%%

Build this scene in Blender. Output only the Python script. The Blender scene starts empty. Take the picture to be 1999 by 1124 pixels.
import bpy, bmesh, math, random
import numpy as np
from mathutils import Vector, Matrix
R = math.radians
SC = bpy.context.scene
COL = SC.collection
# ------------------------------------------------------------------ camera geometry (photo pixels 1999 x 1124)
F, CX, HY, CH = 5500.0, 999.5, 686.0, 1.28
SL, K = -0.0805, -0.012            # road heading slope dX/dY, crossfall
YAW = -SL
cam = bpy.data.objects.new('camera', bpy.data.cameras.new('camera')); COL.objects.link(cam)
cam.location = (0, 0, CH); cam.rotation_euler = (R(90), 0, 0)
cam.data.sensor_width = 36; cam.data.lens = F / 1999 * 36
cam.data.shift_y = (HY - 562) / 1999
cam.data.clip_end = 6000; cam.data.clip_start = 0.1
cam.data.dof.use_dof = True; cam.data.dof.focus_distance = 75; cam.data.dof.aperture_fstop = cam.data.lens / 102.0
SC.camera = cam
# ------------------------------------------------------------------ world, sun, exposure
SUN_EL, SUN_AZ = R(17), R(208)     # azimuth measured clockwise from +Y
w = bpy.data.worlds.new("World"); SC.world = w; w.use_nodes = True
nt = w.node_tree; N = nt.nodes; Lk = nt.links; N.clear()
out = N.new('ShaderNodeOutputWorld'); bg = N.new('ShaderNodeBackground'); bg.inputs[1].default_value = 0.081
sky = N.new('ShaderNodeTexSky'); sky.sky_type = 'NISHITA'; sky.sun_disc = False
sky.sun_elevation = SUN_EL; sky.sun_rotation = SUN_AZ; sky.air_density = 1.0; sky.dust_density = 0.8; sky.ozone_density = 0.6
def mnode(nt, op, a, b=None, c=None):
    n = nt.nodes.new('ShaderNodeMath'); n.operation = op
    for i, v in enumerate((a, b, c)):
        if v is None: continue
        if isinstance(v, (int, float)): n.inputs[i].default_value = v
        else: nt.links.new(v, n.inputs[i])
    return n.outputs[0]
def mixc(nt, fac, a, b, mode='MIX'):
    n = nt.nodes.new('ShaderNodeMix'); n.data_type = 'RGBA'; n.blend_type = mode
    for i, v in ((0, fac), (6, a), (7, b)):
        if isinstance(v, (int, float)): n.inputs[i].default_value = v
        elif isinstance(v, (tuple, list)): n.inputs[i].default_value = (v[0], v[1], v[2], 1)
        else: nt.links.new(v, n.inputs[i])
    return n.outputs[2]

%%

**Problem to work on**
Write out the material exactly as given.

**Answer to the task**
Build this scene in Blender. Output only the Python script. The Blender scene starts empty. Take the picture to be 1999 by 1124 pixels.
import bpy, bmesh, math, random
import numpy as np
from mathutils import Vector, Matrix
R = math.radians
SC = bpy.context.scene
COL = SC.collection
# ------------------------------------------------------------------ camera geometry (photo pixels 1999 x 1124)
F, CX, HY, CH = 5500.0, 999.5, 686.0, 1.28
SL, K = -0.0805, -0.012            # road heading slope dX/dY, crossfall
YAW = -SL
cam = bpy.data.objects.new('camera', bpy.data.cameras.new('camera')); COL.objects.link(cam)
cam.location = (0, 0, CH); cam.rotation_euler = (R(90), 0, 0)
cam.data.sensor_width = 36; cam.data.lens = F / 1999 * 36
cam.data.shift_y = (HY - 562) / 1999
cam.data.clip_end = 6000; cam.data.clip_start = 0.1
cam.data.dof.use_dof = True; cam.data.dof.focus_distance = 75; cam.data.dof.aperture_fstop = cam.data.lens / 102.0
SC.camera = cam
# ------------------------------------------------------------------ world, sun, exposure
SUN_EL, SUN_AZ = R(17), R(208)     # azimuth measured clockwise from +Y
w = bpy.data.worlds.new("World"); SC.world = w; w.use_nodes = True
nt = w.node_tree; N = nt.nodes; Lk = nt.links; N.clear()
out = N.new('ShaderNodeOutputWorld'); bg = N.new('ShaderNodeBackground'); bg.inputs[1].default_value = 0.081
sky = N.new('ShaderNodeTexSky'); sky.sky_type = 'NISHITA'; sky.sun_disc = False
sky.sun_elevation = SUN_EL; sky.sun_rotation = SUN_AZ; sky.air_density = 1.0; sky.dust_density = 0.8; sky.ozone_density = 0.6
def mnode(nt, op, a, b=None, c=None):
    n = nt.nodes.new('ShaderNodeMath'); n.operation = op
    for i, v in enumerate((a, b, c)):
        if v is None: continue
        if isinstance(v, (int, float)): n.inputs[i].default_value = v
        else: nt.links.new(v, n.inputs[i])
    return n.outputs[0]
def mixc(nt, fac, a, b, mode='MIX'):
    n = nt.nodes.new('ShaderNodeMix'); n.data_type = 'RGBA'; n.blend_type = mode
    for i, v in ((0, fac), (6, a), (7, b)):
        if isinstance(v, (int, float)): n.inputs[i].default_value = v
        elif isinstance(v, (tuple, list)): n.inputs[i].default_value = (v[0], v[1], v[2], 1)
        else: nt.links.new(v, n.inputs[i])
    return n.outputs[2]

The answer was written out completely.